Every theory can be extended to a scapegoat theory in a larger language

Now here is an example of how to make any theory into a scapegoat theory. Given a theory $T$, for each formula $A(x)$ with one free variable we add a new constant symbol $c_A$ and a new axiom $$ (\exists x) A(x) \to A(c_A) $$ This may cause new formulas with one free variable to appear, so we repeat the process of adding new constants until we obtain a theory in which every formula $A(x)$ with one free variable has an associated constant $c_A$. This new theory will have the scapegoat property, and will be conservative over the original theory: if a formula in the language of the original theory is provable in the extended theory, that formula is also provable in the original theory.

This is a special case of a more general process called Skolemization.

Peano arithmetic does not have the scapegoat property

This example will be a more nontrivial theory without the scapegoat property. For this example, some familiarity with the incompleteness theorems is needed.

Let $T$ be first-order Peano arithmetic, PA. Unlike in the first example, PA has many closed terms, such as $1+1+1$. In particular it has a term for every natural number.

Let $A(x)$ be the statement "$x$ codes a proof of $0=1$ from the axioms of first-order Peano arithmetic". The key points of the incompleteness theorem are:

• $A(x)$ is expressible as a formula of PA with only bounded quantifiers
• $(\exists x)A(x)$ is consistent with PA, but not provable or disprovable

Assume for a contradiction that PA has the scapegoat property. Pick a nonstandard model of PA in which $(\exists x)A(x)$ holds. According to the scapegoat property, we can choose a term $s$ such that PA proves $(\exists x)A(x) \to A(s)$. Thus $A(s)$ holds in our nonstandard model.

Because $A(x)$ has only bounded quantifiers, if $A(s)$ holds in any model of PA then it holds in every model of PA. But this means $A(s)$ must be provable from PA, so $(\exists x)A(x)$ is also provable.
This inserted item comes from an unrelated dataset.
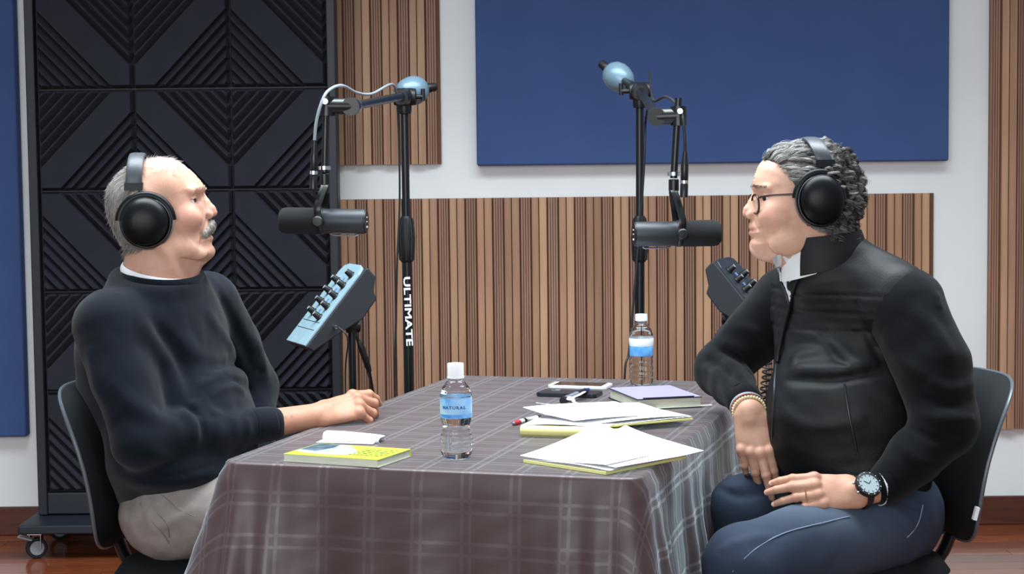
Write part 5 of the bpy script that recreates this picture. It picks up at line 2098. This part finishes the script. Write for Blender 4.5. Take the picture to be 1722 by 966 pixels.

This contradicts the second bullet above. Thus PA does not have the scapegoat property for the formula $A(x)$.

Answer 2

In a previous post I've pointed at the following exercise in Elliott Mendelson, Introduction to mathematical logic (4ed - 1997), page 94 : Ex.2.63(c) : "prove that no predicate calculus is a scapegoat theory".

For the definition of predicate calculus see page 70 : for a language which contains denumerable many individual variables, individual constants (possibly none), function letters (possibly none) and predicate letters :

a theory without non-logical (or proper) axioms.

Thus, a predicate calculus is a "degenerate" firts-order theory in any signature which has no proper axioms.

Following Mendelson's definition of scapegoat theory [page 84], for a predicate calculus we have that :

for any formula $\mathcal B$ with only one free variable $x$, there is a closed term $t$ such that :

(A) --- $\vdash \exists x \lnot \mathcal B(x) \rightarrow \mathcal \lnot B(t)$.

The formula above is equivalent to :

(B) --- $\vdash \mathcal B(t)\rightarrow \forall x \mathcal B(x)$.

But this formula is not valid.

Consider the language with constant $c$ and unary predicate letter $P$.

Consider the following instance of (B) :

$P(c) \rightarrow \forall x P(x)$;

we can find interpretations which falsify it : choose a domain with more than one object and assign to $P$ a non-empty proper subset of the domain.

Thus, if (B) is not valid, neither (A) is. By soundness, (A) is not provable.